Imame, die in Schweizer Moscheen predigen, sollen besser kontrolliert werden. Das fordert der Ständerat. Musliminnen und Muslime kritisieren das Vorhaben.

Wie verhindern wir Terroranschläge in der Schweiz? Das fragten sich die Sicherheitspolitikerinnen und Politiker des Ständerats nach einer Messerattacke in Morges mit dschihadistischem Hintergrund und dem Attentat von Wien, dessen Spuren auch in die Schweiz führten.

«Wir haben Expertinnen und Experten aus dem In- und Ausland angehört», sagt Thomas Minder, Präsident der Sicherheitspolitischen Kommission des Ständerats. Dabei habe sich gezeigt: «Gerade bei Jugendlichen, die in den Dschihadismus abdriften, waren häufig Imame beteiligt, die radikales Gedankengut verbreiteten.»

Bekenntnis zu Werten und Rechtsstaat

In einem Postulat fordert die Sicherheitspolitische Kommission deshalb, Schweizer Imame besser zu kontrollieren. Konkret soll der Bundesrat ein öffentliches Register für Imame prüfen sowie die Vor- und Nachteile eines Bewilligungsverfahrens aufzeigen. So soll etwa garantiert werden, dass Schweizer Imame sich zu den hiesigen Grundrechten bekennen und eine Landessprache sprechen.

Diese Forderung unterschreibt auch Jasmin El-Sonbati, Gründerin des Vereins für eine offene Moschee Schweiz, die sich unter anderem dafür einsetzt, dass auch Frauen in Moscheen predigen dürfen. Aber: Während Thomas Minder vor der Gefahr warnt, die von radikalen Imamen ausgeht, betont Jasmin El-Sonbati die zentrale Rolle der Imame bei der Deradikalisierung: «Imame können Kreise, die sich gerade radikalisieren oder schon radikalisiert haben, aufbrechen und ihnen helfen, in die Gesellschaft zurückzukehren.»

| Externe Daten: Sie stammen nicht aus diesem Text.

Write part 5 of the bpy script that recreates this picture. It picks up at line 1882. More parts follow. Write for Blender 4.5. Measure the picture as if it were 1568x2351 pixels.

Warnung vor Übergriffen auf Imame

Vor diesem Hintergrund begrüsst Jasmin El-Sonbati auch eine Art Fähigkeitszeugnis für Imame und – wenn es nach ihr geht – auch Imaminnen. Auch Pascal Gemperli, Mediensprecher der Föderation Islamischer Dachorganisationen Schweiz, ist nicht grundsätzlich gegen eine Bewilligung. Er stört sich jedoch am Vorgehen. Mit dem Vorstoss würden alle Imame unter Generalverdacht gestellt: «Jeder Imam wird als potenziell gefährlich dargestellt. Das ist höchst problematisch.»

Ausserdem warnt Pascal Gemperli vor einem öffentlichen Register: «Die muslimische Gemeinschaft ist gemeinsam mit der jüdischen die am stärksten gefährdete Minderheit in der Schweiz.» Würden Namen und sogar Adressen von Imamen veröffentlicht, bestehe die Gefahr von Übergriffen.

Gemeinsames Ziel: Terror verhindern

Vielversprechender sei es, wenn die Behörden mit den Musliminnen und Muslimen zusammenarbeiteten. Wie im Kanton Waadt, wo sich Muslime um staatliche Anerkennung bemühen und ein Anerkennungsgesetz die Anforderungen an Imame klar festschreibt. Oder wie im Kanton Zürich, wo gerade in Zusammenarbeit mit dem Muslimverband ein Weiterbildungsangebot für Imame entsteht.

Musliminnen und Muslime plädieren also für mehr Zusammenarbeit – die Sicherheitspolitische Kommission des Ständerats für mehr Kontrolle. Verschiedene Vorgehensweisen für dasselbe Ziel: nämlich Radikalisierung in Schweizer Moscheen zu verhindern.